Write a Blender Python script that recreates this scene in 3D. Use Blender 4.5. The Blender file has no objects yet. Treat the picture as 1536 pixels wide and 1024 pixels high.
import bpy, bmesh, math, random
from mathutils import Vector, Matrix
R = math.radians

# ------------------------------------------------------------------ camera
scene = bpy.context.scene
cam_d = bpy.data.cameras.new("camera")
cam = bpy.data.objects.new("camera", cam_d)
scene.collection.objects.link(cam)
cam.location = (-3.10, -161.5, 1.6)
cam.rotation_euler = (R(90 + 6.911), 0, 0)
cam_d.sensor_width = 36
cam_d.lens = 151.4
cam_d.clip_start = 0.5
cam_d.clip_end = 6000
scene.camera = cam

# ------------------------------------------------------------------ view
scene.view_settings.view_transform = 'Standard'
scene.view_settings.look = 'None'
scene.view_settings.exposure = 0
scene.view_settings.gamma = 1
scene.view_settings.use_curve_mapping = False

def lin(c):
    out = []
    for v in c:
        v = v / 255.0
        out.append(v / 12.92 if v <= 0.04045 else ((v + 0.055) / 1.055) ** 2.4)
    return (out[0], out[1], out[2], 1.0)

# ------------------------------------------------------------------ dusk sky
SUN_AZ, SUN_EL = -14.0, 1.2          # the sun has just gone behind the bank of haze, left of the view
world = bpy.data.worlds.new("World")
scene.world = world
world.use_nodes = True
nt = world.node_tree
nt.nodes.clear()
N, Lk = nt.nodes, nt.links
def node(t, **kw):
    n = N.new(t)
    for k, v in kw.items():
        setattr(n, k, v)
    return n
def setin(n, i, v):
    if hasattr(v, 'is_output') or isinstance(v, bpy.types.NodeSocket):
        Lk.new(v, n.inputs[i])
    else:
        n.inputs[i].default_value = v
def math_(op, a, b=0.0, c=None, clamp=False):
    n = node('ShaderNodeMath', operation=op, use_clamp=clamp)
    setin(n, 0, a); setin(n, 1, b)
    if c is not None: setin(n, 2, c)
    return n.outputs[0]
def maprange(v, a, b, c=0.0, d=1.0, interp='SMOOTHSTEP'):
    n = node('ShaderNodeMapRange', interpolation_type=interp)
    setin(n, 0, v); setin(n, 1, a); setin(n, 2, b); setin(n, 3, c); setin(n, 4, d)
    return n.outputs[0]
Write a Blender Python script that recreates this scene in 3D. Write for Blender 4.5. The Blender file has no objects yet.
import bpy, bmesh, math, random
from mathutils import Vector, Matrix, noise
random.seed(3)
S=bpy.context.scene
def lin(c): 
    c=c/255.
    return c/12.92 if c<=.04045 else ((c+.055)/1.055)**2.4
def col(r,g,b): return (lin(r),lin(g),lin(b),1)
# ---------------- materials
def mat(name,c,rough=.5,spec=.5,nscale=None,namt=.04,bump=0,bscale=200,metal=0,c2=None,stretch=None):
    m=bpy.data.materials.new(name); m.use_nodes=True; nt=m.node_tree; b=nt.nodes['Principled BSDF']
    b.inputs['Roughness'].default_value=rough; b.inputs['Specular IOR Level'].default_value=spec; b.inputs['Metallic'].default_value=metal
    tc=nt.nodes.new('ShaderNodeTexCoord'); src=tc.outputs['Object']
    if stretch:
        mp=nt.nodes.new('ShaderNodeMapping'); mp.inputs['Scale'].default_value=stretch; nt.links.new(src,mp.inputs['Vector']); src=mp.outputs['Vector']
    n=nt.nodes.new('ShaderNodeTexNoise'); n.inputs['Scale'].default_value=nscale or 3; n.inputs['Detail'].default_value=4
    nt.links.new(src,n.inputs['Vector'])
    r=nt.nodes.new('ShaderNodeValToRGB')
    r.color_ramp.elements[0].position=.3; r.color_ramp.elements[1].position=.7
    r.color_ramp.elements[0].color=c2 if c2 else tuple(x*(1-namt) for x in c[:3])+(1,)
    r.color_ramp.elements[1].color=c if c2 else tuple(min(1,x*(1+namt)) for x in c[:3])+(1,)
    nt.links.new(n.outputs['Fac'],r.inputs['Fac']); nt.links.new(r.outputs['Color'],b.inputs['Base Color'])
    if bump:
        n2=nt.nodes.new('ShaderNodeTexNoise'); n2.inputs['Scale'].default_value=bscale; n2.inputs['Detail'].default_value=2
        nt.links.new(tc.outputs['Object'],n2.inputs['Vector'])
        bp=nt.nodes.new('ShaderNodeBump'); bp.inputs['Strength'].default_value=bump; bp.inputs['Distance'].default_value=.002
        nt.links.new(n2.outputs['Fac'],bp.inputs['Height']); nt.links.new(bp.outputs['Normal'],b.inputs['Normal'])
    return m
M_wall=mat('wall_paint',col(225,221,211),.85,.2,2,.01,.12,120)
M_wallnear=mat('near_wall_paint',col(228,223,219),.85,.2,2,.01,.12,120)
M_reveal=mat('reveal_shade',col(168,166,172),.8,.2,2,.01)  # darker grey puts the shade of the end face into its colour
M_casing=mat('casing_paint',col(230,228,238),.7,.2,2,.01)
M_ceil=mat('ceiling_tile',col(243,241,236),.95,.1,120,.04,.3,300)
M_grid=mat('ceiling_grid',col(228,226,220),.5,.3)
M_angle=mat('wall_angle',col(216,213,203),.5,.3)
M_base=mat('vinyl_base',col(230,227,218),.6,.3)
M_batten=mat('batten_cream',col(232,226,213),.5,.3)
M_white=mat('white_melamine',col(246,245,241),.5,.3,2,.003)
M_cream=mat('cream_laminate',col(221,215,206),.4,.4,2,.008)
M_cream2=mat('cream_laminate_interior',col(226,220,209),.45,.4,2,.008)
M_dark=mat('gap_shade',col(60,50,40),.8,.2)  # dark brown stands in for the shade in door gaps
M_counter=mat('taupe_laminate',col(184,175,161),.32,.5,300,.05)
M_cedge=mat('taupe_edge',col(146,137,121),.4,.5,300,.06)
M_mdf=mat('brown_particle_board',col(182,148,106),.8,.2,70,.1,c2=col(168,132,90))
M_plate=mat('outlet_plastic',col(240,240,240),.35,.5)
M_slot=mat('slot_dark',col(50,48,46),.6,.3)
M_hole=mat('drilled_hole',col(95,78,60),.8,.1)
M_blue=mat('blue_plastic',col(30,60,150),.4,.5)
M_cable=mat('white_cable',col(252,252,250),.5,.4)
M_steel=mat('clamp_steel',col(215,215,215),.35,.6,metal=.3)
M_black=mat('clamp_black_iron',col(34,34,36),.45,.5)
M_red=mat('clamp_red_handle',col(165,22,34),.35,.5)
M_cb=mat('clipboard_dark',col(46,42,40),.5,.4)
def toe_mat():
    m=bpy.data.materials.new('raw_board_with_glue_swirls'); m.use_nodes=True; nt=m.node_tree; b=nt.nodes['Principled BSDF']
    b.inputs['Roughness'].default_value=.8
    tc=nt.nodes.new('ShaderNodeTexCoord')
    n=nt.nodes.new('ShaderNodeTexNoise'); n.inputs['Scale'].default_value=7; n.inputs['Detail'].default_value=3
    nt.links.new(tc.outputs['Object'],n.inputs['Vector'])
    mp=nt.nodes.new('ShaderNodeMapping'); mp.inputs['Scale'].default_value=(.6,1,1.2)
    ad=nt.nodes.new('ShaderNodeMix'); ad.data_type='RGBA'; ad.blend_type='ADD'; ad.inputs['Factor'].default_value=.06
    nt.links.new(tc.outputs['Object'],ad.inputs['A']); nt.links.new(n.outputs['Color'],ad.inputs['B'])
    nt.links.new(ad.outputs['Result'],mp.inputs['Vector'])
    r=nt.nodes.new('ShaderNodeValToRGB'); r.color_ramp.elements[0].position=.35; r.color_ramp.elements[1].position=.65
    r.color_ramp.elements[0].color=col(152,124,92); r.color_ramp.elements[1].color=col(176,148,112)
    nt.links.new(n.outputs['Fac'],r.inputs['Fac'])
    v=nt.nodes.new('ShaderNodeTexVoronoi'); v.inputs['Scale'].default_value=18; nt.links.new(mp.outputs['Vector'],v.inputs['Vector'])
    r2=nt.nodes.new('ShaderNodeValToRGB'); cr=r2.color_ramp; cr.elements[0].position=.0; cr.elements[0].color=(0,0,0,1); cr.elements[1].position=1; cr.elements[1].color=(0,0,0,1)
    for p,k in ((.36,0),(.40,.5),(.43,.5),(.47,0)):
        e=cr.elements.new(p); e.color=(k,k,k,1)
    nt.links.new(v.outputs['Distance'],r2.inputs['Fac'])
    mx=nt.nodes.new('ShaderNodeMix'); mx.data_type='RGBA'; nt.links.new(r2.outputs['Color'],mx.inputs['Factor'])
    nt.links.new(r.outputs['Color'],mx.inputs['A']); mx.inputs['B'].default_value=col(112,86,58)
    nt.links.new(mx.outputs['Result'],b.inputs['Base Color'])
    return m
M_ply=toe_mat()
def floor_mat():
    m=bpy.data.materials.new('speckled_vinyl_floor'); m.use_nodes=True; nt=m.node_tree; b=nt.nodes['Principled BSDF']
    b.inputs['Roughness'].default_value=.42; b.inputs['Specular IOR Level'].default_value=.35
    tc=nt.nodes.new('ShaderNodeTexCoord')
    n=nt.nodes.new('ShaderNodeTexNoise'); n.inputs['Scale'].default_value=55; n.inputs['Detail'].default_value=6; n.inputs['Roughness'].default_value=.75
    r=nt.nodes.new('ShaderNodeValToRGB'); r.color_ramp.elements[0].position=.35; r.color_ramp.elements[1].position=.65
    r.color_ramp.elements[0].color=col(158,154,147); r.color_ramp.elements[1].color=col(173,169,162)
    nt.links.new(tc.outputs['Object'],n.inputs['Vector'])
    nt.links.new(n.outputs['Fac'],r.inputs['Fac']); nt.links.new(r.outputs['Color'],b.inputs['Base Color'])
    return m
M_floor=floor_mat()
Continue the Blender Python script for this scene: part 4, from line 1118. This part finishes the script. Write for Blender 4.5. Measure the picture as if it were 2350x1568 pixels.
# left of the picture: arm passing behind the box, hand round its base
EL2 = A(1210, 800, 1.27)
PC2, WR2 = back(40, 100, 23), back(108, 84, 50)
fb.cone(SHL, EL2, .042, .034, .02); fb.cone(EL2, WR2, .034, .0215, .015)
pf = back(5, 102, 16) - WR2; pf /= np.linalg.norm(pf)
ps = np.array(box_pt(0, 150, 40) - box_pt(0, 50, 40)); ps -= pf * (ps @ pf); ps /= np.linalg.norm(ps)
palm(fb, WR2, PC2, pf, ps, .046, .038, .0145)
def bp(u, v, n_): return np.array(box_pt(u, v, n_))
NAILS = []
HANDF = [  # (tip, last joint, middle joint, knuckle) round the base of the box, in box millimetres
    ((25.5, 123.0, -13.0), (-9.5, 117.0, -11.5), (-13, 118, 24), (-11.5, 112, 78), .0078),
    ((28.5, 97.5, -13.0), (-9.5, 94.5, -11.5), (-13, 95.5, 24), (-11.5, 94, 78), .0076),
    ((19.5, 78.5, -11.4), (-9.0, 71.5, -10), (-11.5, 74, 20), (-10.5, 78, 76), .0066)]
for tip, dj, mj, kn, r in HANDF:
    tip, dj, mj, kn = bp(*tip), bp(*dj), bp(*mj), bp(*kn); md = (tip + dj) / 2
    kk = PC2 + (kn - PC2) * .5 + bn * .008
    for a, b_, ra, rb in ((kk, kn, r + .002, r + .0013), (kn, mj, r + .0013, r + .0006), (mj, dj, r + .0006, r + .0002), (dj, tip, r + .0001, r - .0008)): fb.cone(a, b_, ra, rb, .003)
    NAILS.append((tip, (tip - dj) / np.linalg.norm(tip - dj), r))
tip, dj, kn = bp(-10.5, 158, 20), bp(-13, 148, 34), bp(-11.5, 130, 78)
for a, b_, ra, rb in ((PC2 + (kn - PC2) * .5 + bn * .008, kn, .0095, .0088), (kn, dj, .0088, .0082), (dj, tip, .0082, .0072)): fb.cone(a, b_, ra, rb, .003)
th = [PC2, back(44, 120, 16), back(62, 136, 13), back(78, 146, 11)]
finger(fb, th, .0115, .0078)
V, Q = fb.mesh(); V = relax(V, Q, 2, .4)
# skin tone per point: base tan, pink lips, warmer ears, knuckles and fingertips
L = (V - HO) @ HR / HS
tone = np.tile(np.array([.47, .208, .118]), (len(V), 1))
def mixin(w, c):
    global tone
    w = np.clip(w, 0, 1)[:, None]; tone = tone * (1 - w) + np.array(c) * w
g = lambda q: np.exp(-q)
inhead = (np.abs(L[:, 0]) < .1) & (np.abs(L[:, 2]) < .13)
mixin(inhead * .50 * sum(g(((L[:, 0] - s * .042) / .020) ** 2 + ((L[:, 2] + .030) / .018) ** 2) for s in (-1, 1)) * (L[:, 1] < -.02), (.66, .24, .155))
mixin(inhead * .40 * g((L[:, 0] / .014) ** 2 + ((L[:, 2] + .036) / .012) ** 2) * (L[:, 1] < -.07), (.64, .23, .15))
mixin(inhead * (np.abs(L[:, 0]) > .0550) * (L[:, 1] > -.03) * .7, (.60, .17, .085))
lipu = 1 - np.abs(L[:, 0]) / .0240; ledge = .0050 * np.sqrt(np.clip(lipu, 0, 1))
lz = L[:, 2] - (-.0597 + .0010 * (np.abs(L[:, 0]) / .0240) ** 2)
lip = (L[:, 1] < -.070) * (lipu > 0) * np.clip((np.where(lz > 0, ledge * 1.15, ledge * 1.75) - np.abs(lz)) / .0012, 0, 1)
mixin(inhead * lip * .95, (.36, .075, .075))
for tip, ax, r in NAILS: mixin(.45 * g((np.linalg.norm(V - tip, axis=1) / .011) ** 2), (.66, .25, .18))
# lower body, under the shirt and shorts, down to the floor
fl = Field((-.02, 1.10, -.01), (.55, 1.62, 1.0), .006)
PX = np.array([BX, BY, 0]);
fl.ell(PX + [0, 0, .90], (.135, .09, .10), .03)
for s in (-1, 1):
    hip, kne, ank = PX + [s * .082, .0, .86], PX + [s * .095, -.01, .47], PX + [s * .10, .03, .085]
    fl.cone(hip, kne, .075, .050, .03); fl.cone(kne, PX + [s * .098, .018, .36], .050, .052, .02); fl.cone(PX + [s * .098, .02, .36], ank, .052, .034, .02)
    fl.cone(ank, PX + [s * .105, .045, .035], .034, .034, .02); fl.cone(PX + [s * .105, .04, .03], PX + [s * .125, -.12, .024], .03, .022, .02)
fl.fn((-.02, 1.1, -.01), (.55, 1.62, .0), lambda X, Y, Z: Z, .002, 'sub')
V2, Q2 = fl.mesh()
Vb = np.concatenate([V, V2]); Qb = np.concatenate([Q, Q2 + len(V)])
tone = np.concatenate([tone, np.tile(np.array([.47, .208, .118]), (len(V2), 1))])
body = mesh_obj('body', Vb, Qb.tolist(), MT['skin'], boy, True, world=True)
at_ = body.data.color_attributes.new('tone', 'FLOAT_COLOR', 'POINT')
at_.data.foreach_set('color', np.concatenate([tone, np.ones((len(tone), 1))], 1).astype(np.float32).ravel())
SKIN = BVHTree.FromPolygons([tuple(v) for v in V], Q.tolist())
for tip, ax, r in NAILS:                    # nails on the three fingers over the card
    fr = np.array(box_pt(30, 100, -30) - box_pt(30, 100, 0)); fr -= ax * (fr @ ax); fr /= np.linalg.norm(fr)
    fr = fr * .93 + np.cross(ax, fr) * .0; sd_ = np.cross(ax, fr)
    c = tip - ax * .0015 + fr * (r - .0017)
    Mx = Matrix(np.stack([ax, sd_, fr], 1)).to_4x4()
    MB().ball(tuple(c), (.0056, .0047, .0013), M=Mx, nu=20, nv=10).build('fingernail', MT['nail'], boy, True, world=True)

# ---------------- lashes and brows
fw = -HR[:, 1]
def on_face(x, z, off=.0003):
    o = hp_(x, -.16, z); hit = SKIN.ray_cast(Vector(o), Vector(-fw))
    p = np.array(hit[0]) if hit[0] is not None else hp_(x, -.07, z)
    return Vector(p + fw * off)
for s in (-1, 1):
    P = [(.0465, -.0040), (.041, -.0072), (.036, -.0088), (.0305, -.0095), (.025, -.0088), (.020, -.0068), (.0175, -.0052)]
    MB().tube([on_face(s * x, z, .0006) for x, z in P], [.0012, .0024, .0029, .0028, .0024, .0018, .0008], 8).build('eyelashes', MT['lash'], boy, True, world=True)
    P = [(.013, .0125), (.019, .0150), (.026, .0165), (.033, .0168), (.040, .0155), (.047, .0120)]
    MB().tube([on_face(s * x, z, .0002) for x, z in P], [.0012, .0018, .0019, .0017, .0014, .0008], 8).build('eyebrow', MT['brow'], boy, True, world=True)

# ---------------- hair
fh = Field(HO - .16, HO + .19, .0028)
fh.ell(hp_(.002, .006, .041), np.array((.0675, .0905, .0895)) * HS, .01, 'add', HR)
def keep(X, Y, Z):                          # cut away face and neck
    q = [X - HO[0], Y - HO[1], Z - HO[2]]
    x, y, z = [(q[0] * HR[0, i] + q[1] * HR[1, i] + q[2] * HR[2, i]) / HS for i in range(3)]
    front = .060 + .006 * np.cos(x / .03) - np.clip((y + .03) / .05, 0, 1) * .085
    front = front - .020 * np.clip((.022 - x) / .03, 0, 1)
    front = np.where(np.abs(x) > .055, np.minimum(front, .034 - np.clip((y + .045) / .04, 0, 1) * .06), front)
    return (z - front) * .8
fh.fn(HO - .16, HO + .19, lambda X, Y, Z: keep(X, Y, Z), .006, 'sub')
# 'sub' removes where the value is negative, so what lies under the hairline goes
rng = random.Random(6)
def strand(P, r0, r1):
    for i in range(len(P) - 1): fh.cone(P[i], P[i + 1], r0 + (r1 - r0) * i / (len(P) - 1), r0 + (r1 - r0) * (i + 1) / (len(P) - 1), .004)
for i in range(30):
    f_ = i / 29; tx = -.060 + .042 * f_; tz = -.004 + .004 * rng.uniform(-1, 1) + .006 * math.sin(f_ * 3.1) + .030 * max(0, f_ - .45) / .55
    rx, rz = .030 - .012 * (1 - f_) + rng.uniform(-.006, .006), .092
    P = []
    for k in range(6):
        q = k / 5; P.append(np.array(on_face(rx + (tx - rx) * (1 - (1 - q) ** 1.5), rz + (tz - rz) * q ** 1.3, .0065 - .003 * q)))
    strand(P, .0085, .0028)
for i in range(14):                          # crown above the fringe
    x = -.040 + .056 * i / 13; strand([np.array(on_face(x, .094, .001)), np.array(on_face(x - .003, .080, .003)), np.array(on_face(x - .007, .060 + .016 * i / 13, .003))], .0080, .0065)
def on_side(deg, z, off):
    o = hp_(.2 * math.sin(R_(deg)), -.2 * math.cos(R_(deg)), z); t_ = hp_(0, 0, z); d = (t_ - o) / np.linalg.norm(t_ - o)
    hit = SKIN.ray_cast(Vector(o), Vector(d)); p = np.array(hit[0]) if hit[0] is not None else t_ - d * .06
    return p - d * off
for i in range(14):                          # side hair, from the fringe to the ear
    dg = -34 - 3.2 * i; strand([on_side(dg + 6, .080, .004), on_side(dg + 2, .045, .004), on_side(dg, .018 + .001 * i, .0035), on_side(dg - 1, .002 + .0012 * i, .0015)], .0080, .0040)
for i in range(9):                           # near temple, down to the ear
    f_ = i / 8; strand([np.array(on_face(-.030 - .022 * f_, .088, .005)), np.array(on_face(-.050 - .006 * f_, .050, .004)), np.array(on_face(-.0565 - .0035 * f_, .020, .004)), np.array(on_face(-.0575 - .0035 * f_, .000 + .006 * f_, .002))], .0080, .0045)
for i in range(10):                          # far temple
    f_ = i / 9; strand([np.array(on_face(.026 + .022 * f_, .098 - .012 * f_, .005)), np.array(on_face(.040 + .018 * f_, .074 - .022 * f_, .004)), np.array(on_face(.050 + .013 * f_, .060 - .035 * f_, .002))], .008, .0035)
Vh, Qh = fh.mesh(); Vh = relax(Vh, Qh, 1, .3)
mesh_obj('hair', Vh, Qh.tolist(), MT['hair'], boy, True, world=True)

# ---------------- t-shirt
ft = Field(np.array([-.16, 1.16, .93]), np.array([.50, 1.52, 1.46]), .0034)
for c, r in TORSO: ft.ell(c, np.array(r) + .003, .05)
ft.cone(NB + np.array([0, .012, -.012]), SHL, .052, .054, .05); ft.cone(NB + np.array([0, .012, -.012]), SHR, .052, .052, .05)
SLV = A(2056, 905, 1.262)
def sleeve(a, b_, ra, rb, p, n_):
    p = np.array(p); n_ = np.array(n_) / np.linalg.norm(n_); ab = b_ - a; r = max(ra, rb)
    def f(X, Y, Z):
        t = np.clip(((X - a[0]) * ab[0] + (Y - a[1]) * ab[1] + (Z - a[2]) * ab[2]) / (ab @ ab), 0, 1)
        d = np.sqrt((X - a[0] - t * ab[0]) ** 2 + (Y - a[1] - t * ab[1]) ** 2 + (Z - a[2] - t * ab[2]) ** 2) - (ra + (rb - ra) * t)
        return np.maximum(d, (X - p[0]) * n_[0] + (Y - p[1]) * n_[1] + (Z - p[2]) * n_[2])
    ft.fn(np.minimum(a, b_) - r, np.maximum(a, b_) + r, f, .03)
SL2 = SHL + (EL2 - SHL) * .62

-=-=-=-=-

## Given problem
Print, please, the lines from the first line of the material through the line that contains "R = math.radians", exactly as written and with nothing added.

## Answer to the task
Write a Blender Python script that recreates this scene in 3D. Use Blender 4.5. The Blender file has no objects yet. Treat the picture as 1536 pixels wide and 1024 pixels high.
import bpy, bmesh, math, random
from mathutils import Vector, Matrix
R = math.radians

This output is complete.